Posted By: BetrayedP Re: Looking for Answers - 02/28/13 11:42 PM
Hi JP, Sorry for the reasons that have brought you here. Since no one has mentioned it yet, your wife will HAVE to leave that job if you are to recover. You cannot recover if you have to wonder if she is not banging the OM at the office while you are at home and she is lying about seeing him. It won't work. As it is she doesn't even need to call him from her cell or email him from the pc at home... she has all of the 8 hours at work to get her fix of this OM. Affairs are addictions. Sooner or later your WW if she hasn't already will give in to her addiction to OM at work.

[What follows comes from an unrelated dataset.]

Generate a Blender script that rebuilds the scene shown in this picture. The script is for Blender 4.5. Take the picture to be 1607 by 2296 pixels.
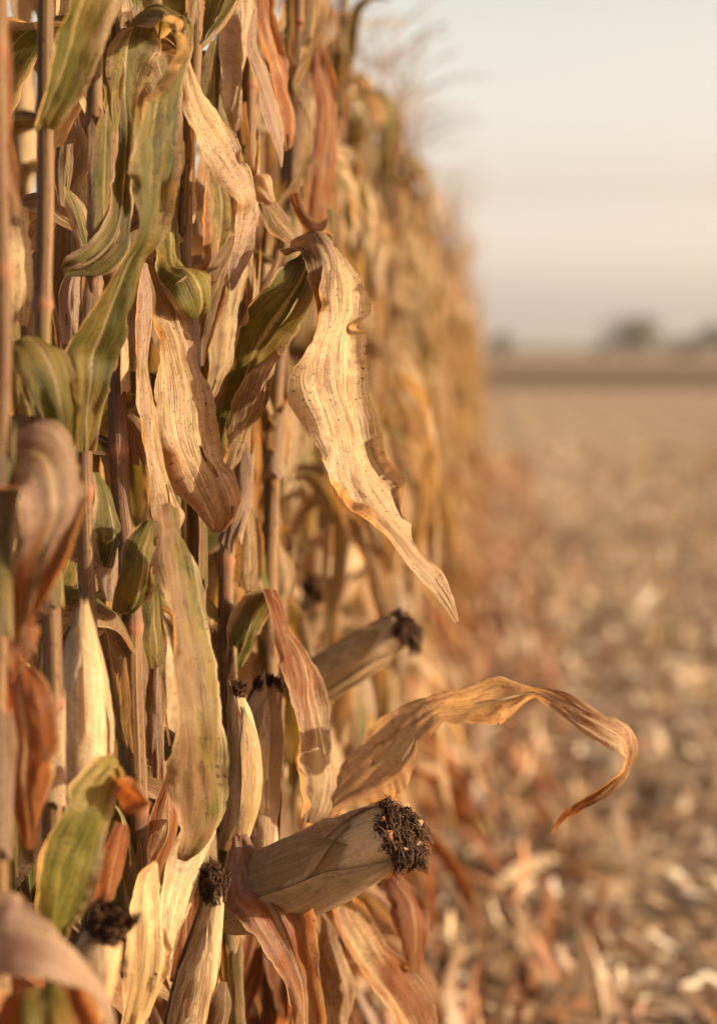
import bpy, math, random
import numpy as np
from mathutils import Vector, Matrix, noise as mn

random.seed(11); rng = np.random.default_rng(11)
R = math.radians
for o in list(bpy.data.objects): bpy.data.objects.remove(o)
scene = bpy.context.scene
col = scene.collection

# ------------------------------------------------------------------ camera
FPX = 85.0/36.0*2296.0            # focal length in sketch pixels (sketch = 1607 x 2296)
CAM = Vector((0, 0, 1.27))
YAW, PITCH = math.atan(286.5/FPX), math.atan((1148-790)/FPX)
cd = bpy.data.cameras.new('camera'); cam = bpy.data.objects.new('camera', cd); col.objects.link(cam)
cd.sensor_fit = 'VERTICAL'; cd.sensor_height = 36; cd.lens = 85
cd.clip_start = 0.05; cd.clip_end = 20000
cam.location = CAM; cam.rotation_euler = (math.pi/2-PITCH, 0, YAW)
cd.dof.use_dof = True; cd.dof.focus_distance = 2.28; cd.dof.aperture_fstop = 3.2
cd.dof.aperture_blades = 0
scene.camera = cam
CM = cam.rotation_euler.to_matrix()
def P(px, py, d):
    """a measured direction and a distance along the lens axis -> world point"""
    return CAM + CM @ (Vector(((px-803.5)/FPX, (1148-py)/FPX, -1.0))*d)

# ------------------------------------------------------------------ node helpers
class NT:
    def __init__(s, name):
        s.m = bpy.data.materials.new(name); s.m.use_nodes = True
        s.t = s.m.node_tree; s.t.nodes.clear()
        s.out = s.t.nodes.new('ShaderNodeOutputMaterial')
    def n(s, typ, **kw):
        nd = s.t.nodes.new('ShaderNode'+typ)
        for k, v in kw.items():
            if k.startswith('i_'):
                nd.inputs[k[2:].replace('_', ' ')].default_value = v
            else: setattr(nd, k, v)
        return nd
    def l(s, a, b): s.t.links.new(a, b)
    def _in(s, sock, v):
        if isinstance(v, bpy.types.NodeSocket): s.l(v, sock)
        else: sock.default_value = v
    def math(s, op, a, b=0.0, c=None, clamp=False):
        nd = s.t.nodes.new('ShaderNodeMath'); nd.operation = op; nd.use_clamp = clamp
        s._in(nd.inputs[0], a); s._in(nd.inputs[1], b)
        if c is not None: s._in(nd.inputs[2], c)
        return nd.outputs[0]
    def ss(s, v, a, b):
        nd = s.t.nodes.new('ShaderNodeMapRange'); nd.interpolation_type = 'SMOOTHSTEP'
        s._in(nd.inputs['Value'], v); nd.inputs['From Min'].default_value = a; nd.inputs['From Max'].default_value = b
        return nd.outputs['Result']
    def mix(s, f, a, b, typ='MIX'):
        nd = s.t.nodes.new('ShaderNodeMix'); nd.data_type = 'RGBA'; nd.blend_type = typ
        s._in(nd.inputs['Factor'], f)
        for k, v in ((6, a), (7, b)):
            if isinstance(v, tuple): v = (*v, 1.0) if len(v) == 3 else v
            s._in(nd.inputs[k], v)
        return nd.outputs[2]
    def comb(s, x, y, z):
        nd = s.t.nodes.new('ShaderNodeCombineXYZ')
        for i, v in enumerate((x, y, z)): s._in(nd.inputs[i], v)
        return nd.outputs[0]
    def noise(s, vec, scale=1.0, detail=2.0, rough=0.5):
        nd = s.t.nodes.new('ShaderNodeTexNoise'); s.l(vec, nd.inputs['Vector'])
        nd.inputs['Scale'].default_value = scale; nd.inputs['Detail'].default_value = detail
        nd.inputs['Roughness'].default_value = rough
        return nd.outputs['Fac']

def leaf_material(name, spots=1.0, transl=0.54, pale=(0.58, 0.45, 0.27), tan=(0.215, 0.125, 0.058), rust=(0.25, 0.088, 0.026), midrib=True):
    t = NT(name)
    uv = t.n('UVMap'); sep = t.n('SeparateXYZ'); t.l(uv.outputs[0], sep.inputs[0])
    u, v = sep.outputs[0], sep.outputs[1]
    at = t.n('Attribute', attribute_name='leafdata')
    sc = t.n('SeparateColor'); t.l(at.outputs['Color'], sc.inputs[0])
    green, rusty, grey, seed = sc.outputs[0], sc.outputs[1], sc.outputs[2], at.outputs['Alpha']
    z = t.math('MULTIPLY', seed, 73.0)
    warp = t.math('MULTIPLY', t.math('SUBTRACT', t.noise(t.comb(t.math('MULTIPLY', u, 2.0), t.math('MULTIPLY', v, 11.0), z), 1, 3.0), 0.5), 0.07)
    uw = t.math('ADD', u, warp)
    fine = t.noise(t.comb(t.math('MULTIPLY', uw, 84.0), t.math('MULTIPLY', v, 20.0), z), 1, 3.0, 0.65)
    mid = t.noise(t.comb(t.math('MULTIPLY', uw, 24.0), t.math('MULTIPLY', v, 17.0), z), 1, 4.0, 0.65)
    blot = t.noise(t.comb(t.math('MULTIPLY', u, 2.2), t.math('MULTIPLY', v, 9.0), z), 1, 4.0, 0.62)
    blot2 = t.noise(t.comb(t.math('MULTIPLY', u, 2.8), t.math('MULTIPLY', v, 14.0), t.math('ADD', z, 31.0)), 1, 4.0, 0.65)
    mott = t.noise(t.comb(t.math('MULTIPLY', u, 7.0), t.math('MULTIPLY', v, 120.0), z), 1, 5.0, 0.7)
    s = t.math('ADD', t.math('ADD', t.math('MULTIPLY', fine, 0.45), t.math('MULTIPLY', mid, 0.42)), t.math('MULTIPLY', mott, 0.33))
    c = t.mix(t.ss(t.math('ADD', s, t.math('ADD', t.math('MULTIPLY', t.math('SUBTRACT', blot2, 0.5), 0.6), t.math('MULTIPLY', t.math('SUBTRACT', t.math('FRACT', t.math('MULTIPLY', seed, 5.3)), 0.4), 0.26))), 0.46, 0.78), tan, pale)
    c = t.mix(t.math('MULTIPLY', t.ss(t.math('ADD', blot, t.math('FRACT', t.math('MULTIPLY', seed, 7.7))), 0.9, 1.4), 0.45), c, (0.36, 0.23, 0.08))
    # rusty, tan and weathered grey areas
    c = t.mix(t.ss(t.math('ADD', t.math('ADD', blot, t.math('MULTIPLY', fine, 0.25)), rusty), 0.80, 1.18), c, rust)
    c = t.mix(t.math('MULTIPLY', t.ss(t.math('ADD', blot2, grey), 0.62, 0.98), 0.75), c, (0.36, 0.255, 0.205))
    # green still left between the veins
    e = t.math('ABSOLUTE', t.math('SUBTRACT', t.math('MULTIPLY', u, 2.0), 1.0))
    gm = t.math('ADD', t.math('ADD', t.math('MULTIPLY', blot2, 0.8), t.math('MULTIPLY', mid, 0.45)),
                t.math('SUBTRACT', green, t.math('MULTIPLY', t.math('POWER', e, 3.0), 0.35)))
    gcol = t.mix(t.ss(fine, 0.35, 0.65), (0.050, 0.058, 0.005), (0.15, 0.145, 0.018))
    gcol = t.mix(t.ss(blot, 0.42, 0.62), gcol, (0.24, 0.18, 0.04))
    c = t.mix(t.math('MULTIPLY', t.ss(gm, 0.82, 1.0), 0.93), c, gcol)
    mk = t.ss(t.math('ADD', mott, t.math('MULTIPLY', t.math('SUBTRACT', blot2, 0.5), 0.9)), 0.53, 0.74)
    c = t.mix(t.math('MULTIPLY', mk, 0.6), c, t.mix(1.0, c, (0.46, 0.33, 0.22), 'MULTIPLY'))
    hv = t.n('HueSaturation'); t.l(c, hv.inputs['Color']); t.l(t.math('ADD', 0.80, t.math('MULTIPLY', t.math('FRACT', t.math('MULTIPLY', seed, 11.7)), 0.5)), hv.inputs['Value']); c = hv.outputs[0]
    # bleached dry edge
    c = t.mix(t.math('MULTIPLY', t.ss(e, 0.86, 0.99), 0.55), c, (0.52, 0.36, 0.19))
    if midrib:
        mr = t.ss(t.math('ABSOLUTE', t.math('SUBTRACT', u, 0.5)), 0.042, 0.012)
        c = t.mix(t.math('MULTIPLY', mr, 0.6), c, (0.50, 0.40, 0.22))
    # brown rust specks and small scabs
    vor = t.n('TexVoronoi', feature='F1'); vor.inputs['Randomness'].default_value = 1.0; vor.inputs['Scale'].default_value = 1.0
    t.l(t.comb(t.math('ADD', t.math('MULTIPLY', u, 30.0), t.math('MULTIPLY', fine, 1.5)), t.math('ADD', t.math('MULTIPLY', v, 330.0), t.math('MULTIPLY', mid, 3.0)), z), vor.inputs['Vector'])
    vs = t.n('SeparateColor'); t.l(vor.outputs['Color'], vs.inputs[0])
    dens = t.ss(t.math('ADD', t.math('ADD', blot2, t.math('MULTIPLY', vs.outputs[0], 0.5)), t.math('MULTIPLY', t.math('FRACT', t.math('MULTIPLY', seed, 17.3)), 0.5)), 0.86, 1.04)
    dot = t.ss(t.math('ADD', vor.outputs['Distance'], t.math('MULTIPLY', vs.outputs[1], 0.3)), 0.5, 0.2)
    c = t.mix(t.math('MULTIPLY', t.math('MULTIPLY', dot, dens), 0.8*spots), c, (0.075, 0.028, 0.010))
    vor2 = t.n('TexVoronoi', feature='F1'); vor2.inputs['Scale'].default_value = 1.0
    t.l(t.comb(t.math('MULTIPLY', u, 5.0), t.math('MULTIPLY', v, 42.0), t.math('ADD', z, 9.0)), vor2.inputs['Vector'])
    vs2 = t.n('SeparateColor'); t.l(vor2.outputs['Color'], vs2.inputs[0])
    dot2 = t.math('MULTIPLY', t.ss(vor2.outputs['Distance'], 0.34, 0.12), t.ss(vs2.outputs[1], 0.93, 0.96))
    c = t.mix(t.math('MULTIPLY', dot2, 0.65*spots), c, (0.10, 0.045, 0.018))
    # veins and crinkles
    h = t.math('ADD', t.math('MULTIPLY', fine, 0.8), t.math('MULTIPLY', mid, 0.75))
    h = t.math('ADD', h, t.math('MULTIPLY', t.noise(t.comb(t.math('MULTIPLY', u, 9.0), t.math('MULTIPLY', v, 70.0), z), 1, 2.0), 0.35))
    bp = t.n('Bump'); bp.inputs['Strength'].default_value = 0.85; bp.inputs['Distance'].default_value = 0.0020
    t.l(h, bp.inputs['Height'])
    b = t.n('BsdfPrincipled'); b.inputs['Roughness'].default_value = 0.52
    b.inputs['Specular IOR Level'].default_value = 0.35
    t.l(c, b.inputs['Base Color']); t.l(bp.outputs[0], b.inputs['Normal'])
    tr = t.n('BsdfTranslucent'); t.l(bp.outputs[0], tr.inputs['Normal'])
    t.l(t.mix(1.0, c, (1.0, 0.76, 0.48), 'MULTIPLY'), tr.inputs['Color'])
    ms = t.n('MixShader'); ms.inputs[0].default_value = transl
    t.l(b.outputs[0], ms.inputs[1]); t.l(tr.outputs[0], ms.inputs[2])
    t.l(ms.outputs[0], t.out.inputs['Surface'])
    return t.m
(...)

Follow the advice given by the vets. Snoop, get more information and then expose as per NG's BH survival kit.

Good luck.
Posted By: fifteenyears Re: Looking for Answers - 03/01/13 12:44 AM
Originally Posted by BetrayedP
Hi JP, Sorry for the reasons that have brought you here. Since no one has mentioned it yet, your wife will HAVE to leave that job if you are to recover. You cannot recover if you have to wonder if she is not banging the OM at the office while you are at home and she is lying about seeing him. It won't work. As it is she doesn't even need to call him from her cell or email him from the pc at home... she has all of the 8 hours at work to get her fix of this OM. Affairs are addictions. Sooner or later your WW if she hasn't already will give in to her addiction to OM at work.



Follow the advice given by the vets. Snoop, get more information and then expose as per NG's BH survival kit.

Good luck.

I was just getting ready to send the exact same message to you about the work situation. They can NOT be working together. It is like an alcoholic working in a bar and trying to stay sober....it will not work!!!

I am very sorry you are here as well but if you follow the advice on here from...especially from NG, your sanity and hopefully your marriage can be salvaged. No matter what happens, this site will guide you on what to and what NOT to do.